Buddha Shakyamuni – The Historical Buddha
  See it in the Museum
Chapel
Orientation 1
Plinth 1

ABS 009

 Code: ABS 009

  Country: Tibet (central)

  Style:

  Date: 1250 - 1350

  Dimensions in cm WxHxD: 44.3 x 57.2 x 26.3

  Materials: Gilt copper

Buddha Shakyamuni – The Historical Buddha

The Buddha is seated legs crossed in meditation. His transparent religious garment, whose border is engraved and the extremities folded, leaves his right shoulder uncovered. With his right extended hand, he touches the ground before him while his left rests on his lap in contemplation. This posture refers to the episode of his victory over Mara, god of Death and illusion when, by touching the ground he took the Earth as a witness of his spiritual realisation.

He is endowed with all the distinctive marks and signs of a “Great being:” short curly hair, a cranial protuberance (ushnisha), a curl of hair between the eyebrows (urna), elongated earlobes, and three marks on the throat, and so on.

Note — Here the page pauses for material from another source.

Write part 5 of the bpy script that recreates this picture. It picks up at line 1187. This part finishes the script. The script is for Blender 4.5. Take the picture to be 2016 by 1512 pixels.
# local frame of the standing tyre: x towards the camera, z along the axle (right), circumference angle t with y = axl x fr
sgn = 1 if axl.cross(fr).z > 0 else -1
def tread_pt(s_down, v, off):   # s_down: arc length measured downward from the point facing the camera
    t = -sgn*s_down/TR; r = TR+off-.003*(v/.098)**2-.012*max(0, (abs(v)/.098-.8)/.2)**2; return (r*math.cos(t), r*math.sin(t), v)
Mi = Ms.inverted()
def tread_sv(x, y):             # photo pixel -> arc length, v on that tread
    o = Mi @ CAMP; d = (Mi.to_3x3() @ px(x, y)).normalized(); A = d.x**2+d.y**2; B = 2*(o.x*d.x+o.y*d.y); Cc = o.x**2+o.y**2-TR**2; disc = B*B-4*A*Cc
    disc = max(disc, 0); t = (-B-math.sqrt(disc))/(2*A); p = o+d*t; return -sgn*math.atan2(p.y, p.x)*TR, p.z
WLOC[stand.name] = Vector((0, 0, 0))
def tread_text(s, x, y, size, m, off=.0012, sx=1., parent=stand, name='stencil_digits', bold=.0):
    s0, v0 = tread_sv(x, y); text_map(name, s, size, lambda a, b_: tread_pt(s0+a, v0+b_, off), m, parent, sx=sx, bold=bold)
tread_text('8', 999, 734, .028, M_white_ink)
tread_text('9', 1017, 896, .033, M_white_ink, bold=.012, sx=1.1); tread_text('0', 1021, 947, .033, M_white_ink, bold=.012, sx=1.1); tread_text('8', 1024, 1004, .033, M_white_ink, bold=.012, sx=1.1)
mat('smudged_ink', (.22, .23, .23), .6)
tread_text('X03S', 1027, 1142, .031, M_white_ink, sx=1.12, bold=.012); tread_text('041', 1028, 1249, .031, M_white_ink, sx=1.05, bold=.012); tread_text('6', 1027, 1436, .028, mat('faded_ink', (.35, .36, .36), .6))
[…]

Unusual feature, this statue has two small flowers placed above the Buddha’s ears. The urna is also inset with a turquoise.

A Buddha is an “Enlightened One”, awakened to the true nature of existence. He has transcended is human condition and is “no longer a man, nor a god”. He has reached nirvana – “the extinction” of desire and karma – and he is free from samsara, the endless cycle of existence and suffering. A Buddha generally appears as a renunciant, devoid of ornaments.